*The request*
Starting with the line that contains "Reconstruct this image" and stopping after the line that contains "return ((n ^", output every line exactly as it stands.

*Records for the task*
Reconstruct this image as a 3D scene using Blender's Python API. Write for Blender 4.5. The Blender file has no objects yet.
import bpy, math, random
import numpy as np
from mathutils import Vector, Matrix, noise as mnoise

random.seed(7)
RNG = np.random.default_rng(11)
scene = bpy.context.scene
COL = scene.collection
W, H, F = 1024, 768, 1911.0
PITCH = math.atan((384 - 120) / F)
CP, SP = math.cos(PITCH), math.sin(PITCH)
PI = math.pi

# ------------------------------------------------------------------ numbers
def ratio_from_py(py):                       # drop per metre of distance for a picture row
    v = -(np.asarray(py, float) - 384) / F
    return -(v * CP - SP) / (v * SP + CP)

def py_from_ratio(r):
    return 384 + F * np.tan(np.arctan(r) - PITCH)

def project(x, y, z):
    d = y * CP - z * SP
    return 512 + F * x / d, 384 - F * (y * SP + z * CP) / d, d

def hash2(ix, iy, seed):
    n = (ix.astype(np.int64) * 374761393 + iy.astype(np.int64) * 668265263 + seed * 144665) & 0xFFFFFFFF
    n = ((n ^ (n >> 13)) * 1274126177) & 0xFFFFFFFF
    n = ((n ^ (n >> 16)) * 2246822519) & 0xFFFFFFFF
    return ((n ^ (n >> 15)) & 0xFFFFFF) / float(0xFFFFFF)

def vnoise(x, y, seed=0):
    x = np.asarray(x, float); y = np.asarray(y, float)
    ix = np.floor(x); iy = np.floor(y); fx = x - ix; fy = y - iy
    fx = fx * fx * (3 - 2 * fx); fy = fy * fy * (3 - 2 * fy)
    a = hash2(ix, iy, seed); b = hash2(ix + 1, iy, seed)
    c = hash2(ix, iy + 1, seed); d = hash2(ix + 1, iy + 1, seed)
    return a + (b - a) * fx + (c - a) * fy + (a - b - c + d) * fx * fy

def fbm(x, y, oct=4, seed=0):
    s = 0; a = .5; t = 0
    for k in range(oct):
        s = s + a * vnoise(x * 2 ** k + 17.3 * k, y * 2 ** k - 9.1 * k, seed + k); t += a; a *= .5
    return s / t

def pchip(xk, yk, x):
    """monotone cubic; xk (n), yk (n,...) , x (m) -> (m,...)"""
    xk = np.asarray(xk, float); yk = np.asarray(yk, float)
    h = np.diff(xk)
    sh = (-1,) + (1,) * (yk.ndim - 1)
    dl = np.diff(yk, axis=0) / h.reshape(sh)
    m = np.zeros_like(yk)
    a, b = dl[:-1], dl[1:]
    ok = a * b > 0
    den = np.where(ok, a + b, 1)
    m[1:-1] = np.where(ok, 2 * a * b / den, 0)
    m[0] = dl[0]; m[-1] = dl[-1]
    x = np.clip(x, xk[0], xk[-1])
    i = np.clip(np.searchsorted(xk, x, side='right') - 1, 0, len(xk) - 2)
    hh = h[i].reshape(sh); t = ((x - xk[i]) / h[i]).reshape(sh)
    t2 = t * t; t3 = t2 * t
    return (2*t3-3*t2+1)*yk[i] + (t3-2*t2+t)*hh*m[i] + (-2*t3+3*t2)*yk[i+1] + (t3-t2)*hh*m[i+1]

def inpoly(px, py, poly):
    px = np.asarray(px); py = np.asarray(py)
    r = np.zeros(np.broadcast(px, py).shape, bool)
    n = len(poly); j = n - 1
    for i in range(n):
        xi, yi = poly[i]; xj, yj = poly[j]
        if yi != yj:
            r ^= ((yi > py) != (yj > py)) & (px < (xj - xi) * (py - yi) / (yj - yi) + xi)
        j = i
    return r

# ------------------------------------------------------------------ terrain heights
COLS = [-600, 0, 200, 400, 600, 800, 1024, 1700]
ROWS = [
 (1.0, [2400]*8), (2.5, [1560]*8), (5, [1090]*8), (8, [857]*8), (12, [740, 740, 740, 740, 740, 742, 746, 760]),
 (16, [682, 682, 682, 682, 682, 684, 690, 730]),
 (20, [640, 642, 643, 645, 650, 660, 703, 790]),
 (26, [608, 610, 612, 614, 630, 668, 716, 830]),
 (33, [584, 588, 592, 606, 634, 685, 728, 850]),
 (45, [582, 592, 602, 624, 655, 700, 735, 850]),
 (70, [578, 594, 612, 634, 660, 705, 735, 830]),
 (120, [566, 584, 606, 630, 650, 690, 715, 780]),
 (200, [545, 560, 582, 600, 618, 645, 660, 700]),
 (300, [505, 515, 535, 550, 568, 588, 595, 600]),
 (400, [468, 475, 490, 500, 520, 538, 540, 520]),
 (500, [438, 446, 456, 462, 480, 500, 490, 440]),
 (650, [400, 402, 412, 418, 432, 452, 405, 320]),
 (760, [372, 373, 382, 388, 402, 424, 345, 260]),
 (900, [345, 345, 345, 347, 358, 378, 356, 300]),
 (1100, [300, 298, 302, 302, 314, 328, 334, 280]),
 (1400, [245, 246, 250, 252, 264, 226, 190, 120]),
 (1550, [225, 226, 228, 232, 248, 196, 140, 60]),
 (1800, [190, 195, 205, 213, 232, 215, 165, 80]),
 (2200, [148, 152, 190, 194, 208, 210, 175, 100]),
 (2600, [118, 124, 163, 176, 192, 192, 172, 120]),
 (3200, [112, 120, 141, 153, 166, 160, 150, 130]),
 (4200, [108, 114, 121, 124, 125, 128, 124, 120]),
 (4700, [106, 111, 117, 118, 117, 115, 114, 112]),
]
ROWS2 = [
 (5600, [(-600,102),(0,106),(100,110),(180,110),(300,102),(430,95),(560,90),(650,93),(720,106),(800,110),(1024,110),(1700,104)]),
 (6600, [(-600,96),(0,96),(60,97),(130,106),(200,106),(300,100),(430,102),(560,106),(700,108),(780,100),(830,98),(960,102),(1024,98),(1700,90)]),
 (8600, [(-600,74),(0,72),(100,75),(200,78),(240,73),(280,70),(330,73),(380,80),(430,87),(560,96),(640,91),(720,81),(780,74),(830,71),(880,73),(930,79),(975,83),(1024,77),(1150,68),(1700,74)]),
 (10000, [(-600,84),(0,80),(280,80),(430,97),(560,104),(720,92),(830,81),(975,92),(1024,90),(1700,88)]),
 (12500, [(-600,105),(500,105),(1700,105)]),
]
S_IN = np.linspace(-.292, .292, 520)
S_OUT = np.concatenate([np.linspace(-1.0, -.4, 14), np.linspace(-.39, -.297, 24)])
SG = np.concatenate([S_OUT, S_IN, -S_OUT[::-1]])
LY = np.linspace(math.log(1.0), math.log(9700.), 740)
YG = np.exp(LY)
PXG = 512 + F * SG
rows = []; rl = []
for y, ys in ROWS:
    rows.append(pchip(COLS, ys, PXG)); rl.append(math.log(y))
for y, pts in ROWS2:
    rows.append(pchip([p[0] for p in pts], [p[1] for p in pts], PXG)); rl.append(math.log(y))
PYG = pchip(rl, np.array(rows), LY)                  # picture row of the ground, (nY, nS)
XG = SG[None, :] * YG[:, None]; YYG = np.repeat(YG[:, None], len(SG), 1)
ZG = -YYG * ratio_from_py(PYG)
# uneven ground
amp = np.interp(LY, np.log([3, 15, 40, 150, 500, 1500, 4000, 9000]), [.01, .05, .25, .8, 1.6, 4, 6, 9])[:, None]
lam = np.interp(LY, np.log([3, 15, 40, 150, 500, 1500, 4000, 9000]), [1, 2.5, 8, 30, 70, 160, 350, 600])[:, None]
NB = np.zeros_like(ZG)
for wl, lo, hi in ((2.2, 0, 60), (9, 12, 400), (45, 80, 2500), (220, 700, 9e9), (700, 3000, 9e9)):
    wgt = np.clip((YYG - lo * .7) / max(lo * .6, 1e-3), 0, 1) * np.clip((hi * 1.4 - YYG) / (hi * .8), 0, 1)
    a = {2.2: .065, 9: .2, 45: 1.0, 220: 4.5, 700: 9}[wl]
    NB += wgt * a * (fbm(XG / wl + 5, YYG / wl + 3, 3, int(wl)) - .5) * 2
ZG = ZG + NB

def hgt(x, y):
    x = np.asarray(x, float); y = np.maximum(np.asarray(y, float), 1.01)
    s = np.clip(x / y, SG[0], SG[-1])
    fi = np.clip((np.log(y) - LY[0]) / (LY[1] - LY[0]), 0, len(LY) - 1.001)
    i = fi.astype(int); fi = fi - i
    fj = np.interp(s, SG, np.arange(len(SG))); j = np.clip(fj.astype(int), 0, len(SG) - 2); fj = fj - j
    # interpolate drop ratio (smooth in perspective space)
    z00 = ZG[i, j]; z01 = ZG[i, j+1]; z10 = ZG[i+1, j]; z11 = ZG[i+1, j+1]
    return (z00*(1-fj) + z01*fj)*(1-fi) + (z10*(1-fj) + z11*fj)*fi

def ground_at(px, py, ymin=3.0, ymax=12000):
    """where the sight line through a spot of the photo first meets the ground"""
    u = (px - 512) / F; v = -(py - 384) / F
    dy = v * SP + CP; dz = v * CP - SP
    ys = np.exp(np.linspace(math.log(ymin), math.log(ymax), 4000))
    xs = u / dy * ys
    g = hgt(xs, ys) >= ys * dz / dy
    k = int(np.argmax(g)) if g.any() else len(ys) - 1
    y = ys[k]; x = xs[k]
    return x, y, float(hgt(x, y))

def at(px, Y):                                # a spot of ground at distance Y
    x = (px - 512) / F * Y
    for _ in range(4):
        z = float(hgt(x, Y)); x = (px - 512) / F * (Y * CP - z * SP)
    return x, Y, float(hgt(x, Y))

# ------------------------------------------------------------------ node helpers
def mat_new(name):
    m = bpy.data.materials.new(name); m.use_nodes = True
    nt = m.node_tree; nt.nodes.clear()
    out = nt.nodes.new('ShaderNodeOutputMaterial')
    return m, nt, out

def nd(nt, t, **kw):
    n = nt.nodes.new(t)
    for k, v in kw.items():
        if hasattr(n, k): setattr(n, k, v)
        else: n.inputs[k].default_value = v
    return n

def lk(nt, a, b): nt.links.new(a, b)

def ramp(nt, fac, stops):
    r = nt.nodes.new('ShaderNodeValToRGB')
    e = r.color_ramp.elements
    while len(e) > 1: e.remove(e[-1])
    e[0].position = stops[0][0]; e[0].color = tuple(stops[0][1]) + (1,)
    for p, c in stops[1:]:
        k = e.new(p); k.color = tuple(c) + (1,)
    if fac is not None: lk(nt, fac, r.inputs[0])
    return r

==

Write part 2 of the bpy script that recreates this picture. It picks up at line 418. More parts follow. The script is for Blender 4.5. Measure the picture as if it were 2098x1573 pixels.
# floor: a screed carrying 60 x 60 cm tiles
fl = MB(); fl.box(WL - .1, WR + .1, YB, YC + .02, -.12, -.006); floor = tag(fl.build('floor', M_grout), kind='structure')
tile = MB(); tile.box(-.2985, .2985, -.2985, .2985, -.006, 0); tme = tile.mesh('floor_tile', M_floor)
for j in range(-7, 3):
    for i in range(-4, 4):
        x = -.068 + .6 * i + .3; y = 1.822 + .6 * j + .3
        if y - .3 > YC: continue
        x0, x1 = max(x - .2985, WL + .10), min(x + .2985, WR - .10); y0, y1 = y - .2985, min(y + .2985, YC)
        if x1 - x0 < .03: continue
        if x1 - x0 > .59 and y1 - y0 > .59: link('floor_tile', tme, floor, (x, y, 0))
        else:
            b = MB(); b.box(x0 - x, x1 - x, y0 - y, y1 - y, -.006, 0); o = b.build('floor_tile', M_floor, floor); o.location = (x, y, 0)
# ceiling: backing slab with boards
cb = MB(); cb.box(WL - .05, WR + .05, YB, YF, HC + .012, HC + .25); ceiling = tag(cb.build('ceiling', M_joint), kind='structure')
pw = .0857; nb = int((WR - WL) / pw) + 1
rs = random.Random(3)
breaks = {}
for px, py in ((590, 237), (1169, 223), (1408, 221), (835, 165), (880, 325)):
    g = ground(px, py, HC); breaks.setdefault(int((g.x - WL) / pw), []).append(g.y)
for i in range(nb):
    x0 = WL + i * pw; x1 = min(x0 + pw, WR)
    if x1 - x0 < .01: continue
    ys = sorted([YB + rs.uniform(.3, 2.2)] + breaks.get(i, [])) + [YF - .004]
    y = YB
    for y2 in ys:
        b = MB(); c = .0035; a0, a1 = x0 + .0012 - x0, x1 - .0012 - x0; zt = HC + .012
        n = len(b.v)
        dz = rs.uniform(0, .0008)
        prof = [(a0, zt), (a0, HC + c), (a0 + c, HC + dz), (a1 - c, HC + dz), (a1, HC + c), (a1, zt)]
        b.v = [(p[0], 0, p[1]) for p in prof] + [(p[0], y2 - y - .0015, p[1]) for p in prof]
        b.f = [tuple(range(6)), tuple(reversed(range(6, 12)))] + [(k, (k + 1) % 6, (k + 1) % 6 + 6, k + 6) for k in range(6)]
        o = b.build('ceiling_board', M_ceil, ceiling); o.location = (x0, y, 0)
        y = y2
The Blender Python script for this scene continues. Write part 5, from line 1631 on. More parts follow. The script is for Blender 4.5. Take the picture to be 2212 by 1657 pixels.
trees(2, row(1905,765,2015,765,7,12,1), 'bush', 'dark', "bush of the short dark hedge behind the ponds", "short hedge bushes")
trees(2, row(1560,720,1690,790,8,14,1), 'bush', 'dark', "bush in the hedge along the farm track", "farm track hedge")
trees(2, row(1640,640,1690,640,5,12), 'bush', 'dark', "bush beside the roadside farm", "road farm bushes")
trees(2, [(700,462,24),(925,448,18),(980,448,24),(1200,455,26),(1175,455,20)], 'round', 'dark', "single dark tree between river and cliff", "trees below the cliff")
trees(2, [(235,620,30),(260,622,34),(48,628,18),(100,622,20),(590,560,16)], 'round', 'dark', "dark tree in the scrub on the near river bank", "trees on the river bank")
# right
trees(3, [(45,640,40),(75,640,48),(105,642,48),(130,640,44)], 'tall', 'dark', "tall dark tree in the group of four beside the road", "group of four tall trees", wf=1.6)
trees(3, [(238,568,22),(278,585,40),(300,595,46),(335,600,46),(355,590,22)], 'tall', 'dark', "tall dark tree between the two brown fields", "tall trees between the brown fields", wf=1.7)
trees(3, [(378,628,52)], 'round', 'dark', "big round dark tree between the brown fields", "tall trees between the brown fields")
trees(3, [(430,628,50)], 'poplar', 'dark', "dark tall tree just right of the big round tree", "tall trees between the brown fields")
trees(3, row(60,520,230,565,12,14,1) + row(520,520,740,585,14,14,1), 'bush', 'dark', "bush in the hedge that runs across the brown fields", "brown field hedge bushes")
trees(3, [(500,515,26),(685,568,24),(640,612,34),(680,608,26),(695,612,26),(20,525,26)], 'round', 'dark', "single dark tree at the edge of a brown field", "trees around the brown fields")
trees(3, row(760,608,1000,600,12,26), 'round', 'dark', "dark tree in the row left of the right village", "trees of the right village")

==

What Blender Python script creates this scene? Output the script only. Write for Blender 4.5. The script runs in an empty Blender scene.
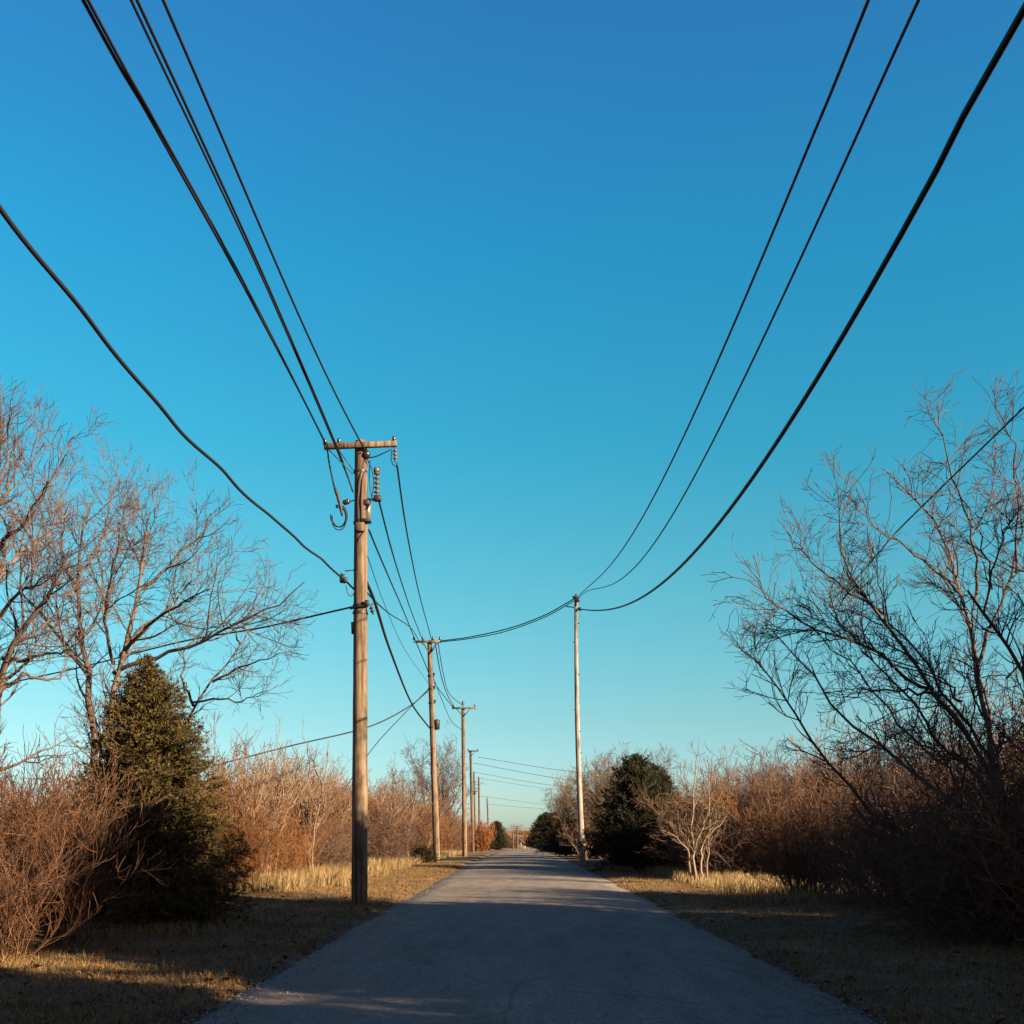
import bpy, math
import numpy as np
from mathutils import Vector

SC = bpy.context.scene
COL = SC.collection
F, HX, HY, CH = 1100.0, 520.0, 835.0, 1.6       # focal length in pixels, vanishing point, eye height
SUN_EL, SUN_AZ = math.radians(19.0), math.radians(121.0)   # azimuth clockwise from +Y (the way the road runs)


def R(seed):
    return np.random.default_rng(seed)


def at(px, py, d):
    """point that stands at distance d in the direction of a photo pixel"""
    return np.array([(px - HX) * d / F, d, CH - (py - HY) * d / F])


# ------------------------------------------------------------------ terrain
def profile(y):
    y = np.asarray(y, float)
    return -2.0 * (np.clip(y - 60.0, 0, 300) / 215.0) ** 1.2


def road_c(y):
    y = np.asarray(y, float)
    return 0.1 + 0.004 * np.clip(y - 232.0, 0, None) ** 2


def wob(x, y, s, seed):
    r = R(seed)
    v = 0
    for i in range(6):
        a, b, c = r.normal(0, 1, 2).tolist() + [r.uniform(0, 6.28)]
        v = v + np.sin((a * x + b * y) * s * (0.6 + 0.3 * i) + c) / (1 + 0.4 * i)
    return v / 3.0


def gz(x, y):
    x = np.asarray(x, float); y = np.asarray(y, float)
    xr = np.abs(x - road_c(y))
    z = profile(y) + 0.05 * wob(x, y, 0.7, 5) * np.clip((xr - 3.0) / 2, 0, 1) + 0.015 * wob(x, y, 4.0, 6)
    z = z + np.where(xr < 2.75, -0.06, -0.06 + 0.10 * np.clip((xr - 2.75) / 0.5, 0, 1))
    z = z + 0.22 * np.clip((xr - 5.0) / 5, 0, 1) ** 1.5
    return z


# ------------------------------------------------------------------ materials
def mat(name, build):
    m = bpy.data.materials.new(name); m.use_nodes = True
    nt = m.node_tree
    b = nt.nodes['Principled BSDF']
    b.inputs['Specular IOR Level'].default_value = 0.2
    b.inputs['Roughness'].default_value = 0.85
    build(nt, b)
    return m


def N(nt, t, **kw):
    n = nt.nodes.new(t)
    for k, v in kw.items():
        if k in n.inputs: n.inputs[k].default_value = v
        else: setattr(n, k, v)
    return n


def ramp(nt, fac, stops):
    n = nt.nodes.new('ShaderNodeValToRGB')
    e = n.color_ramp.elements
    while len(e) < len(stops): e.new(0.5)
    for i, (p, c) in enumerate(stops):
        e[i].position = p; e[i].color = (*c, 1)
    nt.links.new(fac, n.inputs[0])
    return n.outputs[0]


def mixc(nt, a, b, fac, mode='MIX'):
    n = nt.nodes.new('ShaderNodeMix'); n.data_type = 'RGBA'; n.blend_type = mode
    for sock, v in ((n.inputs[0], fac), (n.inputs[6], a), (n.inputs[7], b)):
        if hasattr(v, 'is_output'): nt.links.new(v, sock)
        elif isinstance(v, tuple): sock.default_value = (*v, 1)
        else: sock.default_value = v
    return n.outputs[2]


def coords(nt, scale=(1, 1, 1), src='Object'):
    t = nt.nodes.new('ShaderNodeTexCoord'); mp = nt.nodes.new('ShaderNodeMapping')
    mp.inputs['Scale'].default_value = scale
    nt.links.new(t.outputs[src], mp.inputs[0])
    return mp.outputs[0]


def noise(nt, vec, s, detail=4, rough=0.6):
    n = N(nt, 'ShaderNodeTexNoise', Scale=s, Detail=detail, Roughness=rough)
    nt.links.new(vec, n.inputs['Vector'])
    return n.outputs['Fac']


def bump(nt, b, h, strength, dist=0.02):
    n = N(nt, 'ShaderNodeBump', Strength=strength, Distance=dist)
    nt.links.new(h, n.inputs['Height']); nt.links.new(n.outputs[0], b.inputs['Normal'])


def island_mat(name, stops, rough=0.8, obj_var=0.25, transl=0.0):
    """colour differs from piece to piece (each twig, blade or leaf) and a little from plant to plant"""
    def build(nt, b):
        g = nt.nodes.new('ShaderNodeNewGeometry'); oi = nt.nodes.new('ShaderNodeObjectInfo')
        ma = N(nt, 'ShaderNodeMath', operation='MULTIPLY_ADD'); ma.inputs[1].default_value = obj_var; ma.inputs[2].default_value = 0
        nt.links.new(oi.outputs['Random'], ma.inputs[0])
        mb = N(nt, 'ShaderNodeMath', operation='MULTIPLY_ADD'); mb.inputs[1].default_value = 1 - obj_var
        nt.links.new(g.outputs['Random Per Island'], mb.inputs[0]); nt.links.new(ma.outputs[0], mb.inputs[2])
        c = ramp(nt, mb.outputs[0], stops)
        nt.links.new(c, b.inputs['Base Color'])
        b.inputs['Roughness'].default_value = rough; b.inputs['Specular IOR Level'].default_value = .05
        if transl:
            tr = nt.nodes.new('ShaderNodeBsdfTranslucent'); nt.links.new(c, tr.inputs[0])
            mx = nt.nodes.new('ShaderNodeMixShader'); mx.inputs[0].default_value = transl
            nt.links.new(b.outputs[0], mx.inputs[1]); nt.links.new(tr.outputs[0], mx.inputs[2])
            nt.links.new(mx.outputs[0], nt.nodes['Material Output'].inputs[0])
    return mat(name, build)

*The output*
Reconstruct this image as a 3D scene using Blender's Python API. Write for Blender 4.5. The Blender file has no objects yet.
import bpy, math, random
import numpy as np
from mathutils import Vector, Matrix, noise as mnoise

random.seed(7)
RNG = np.random.default_rng(11)
scene = bpy.context.scene
COL = scene.collection
W, H, F = 1024, 768, 1911.0
PITCH = math.atan((384 - 120) / F)
CP, SP = math.cos(PITCH), math.sin(PITCH)
PI = math.pi

# ------------------------------------------------------------------ numbers
def ratio_from_py(py):                       # drop per metre of distance for a picture row
    v = -(np.asarray(py, float) - 384) / F
    return -(v * CP - SP) / (v * SP + CP)

def py_from_ratio(r):
    return 384 + F * np.tan(np.arctan(r) - PITCH)

def project(x, y, z):
    d = y * CP - z * SP
    return 512 + F * x / d, 384 - F * (y * SP + z * CP) / d, d

def hash2(ix, iy, seed):
    n = (ix.astype(np.int64) * 374761393 + iy.astype(np.int64) * 668265263 + seed * 144665) & 0xFFFFFFFF
    n = ((n ^ (n >> 13)) * 1274126177) & 0xFFFFFFFF
    n = ((n ^ (n >> 16)) * 2246822519) & 0xFFFFFFFF
    return ((n ^ (n >> 15)) & 0xFFFFFF) / float(0xFFFFFF)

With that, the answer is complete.